A good thing to note is that you shouldn't need to set it up again, and the results are pretty spectacular. As with most soundbars, the sound quality of the Panorama is skewed in favour of movies. While some people may miss HD audio decoding and less than that the lack of a 5.1 analog input, thankfully it sounds spectacular with DVDs and the vanilla Dolby soundtracks on Blu-ray discs.

The first thing we plugged in was the Earth Blu-ray, and Patrick Stewart's commanding voice was well-served by the Panorama's centre channel — sound was rich, detailed and enveloping. We tested the system using the excellent Oppo Blu-ray player so we can vouch for the quality of the B&W's electronics because when we let the Panorama decode surround sound instead of the Oppo there was a noticeable improvement in sound quality.

Moving to an action movie like Mission Impossible III was a revelation. The unit handled explosions and splintering glass with gusto ( they're right, you don't need a sub!) and never strayed into harshness — even at full volume. We heard details we'd never heard before; muttered dialogue was finally rendered intelligible by the Panorama. The surround effect was also quite convincing as the remote-controlled aeroplane from the bridge scene sounded like it was actually flying over our heads. There is no comparison between this and a set-up like the (much cheaper) Q Acoustics Q-TV2 — the B&W shows how a home cinema soundbar should sound.

The company claims that this is "the first soundbar for music lovers" and we'd debate this as some of its rivals have been quite musical, but it certainly does have an ear for melody. However, we found that it can be quite choosy about the sort of music it will play. The Panorama loved Nick Cave's Red Right Hand, for example. The bass guitar was deep and controlled, not honky, and the song filled the room.

However, with a complicated song like Battles Atlas the results were a little more confused. The song is quite dense, and the B&W couldn't quite control it. There was a lack of a stereo effect, and listening to it didn't make us want to dance as it should.

One thing we noticed during our tests is that the device has quite a pronounced sweet spot. Off-axis listening can get a little "phasey" and so its best to sit directly in front if you can — though it is possible to off-set this in set-up.
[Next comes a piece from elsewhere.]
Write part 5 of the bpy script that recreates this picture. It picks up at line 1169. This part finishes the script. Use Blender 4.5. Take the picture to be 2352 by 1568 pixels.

Also, in stereo the centre speaker isn't engaged and since the stereo speakers are located at extreme ends of the device it means it can seem like sound is coming out of the ends of a tube instead of directly at you.


Sure, the Panorama has its faults, but it just also happens to be one of the best soundbars available. It's good looking, great sounding and effortlessly cool. In all, it's a solid first-effort from this speaker manufacturer. If it can iron out some of the problems, we look forward to hearing about the Panorama 2 (or should that be Vista?).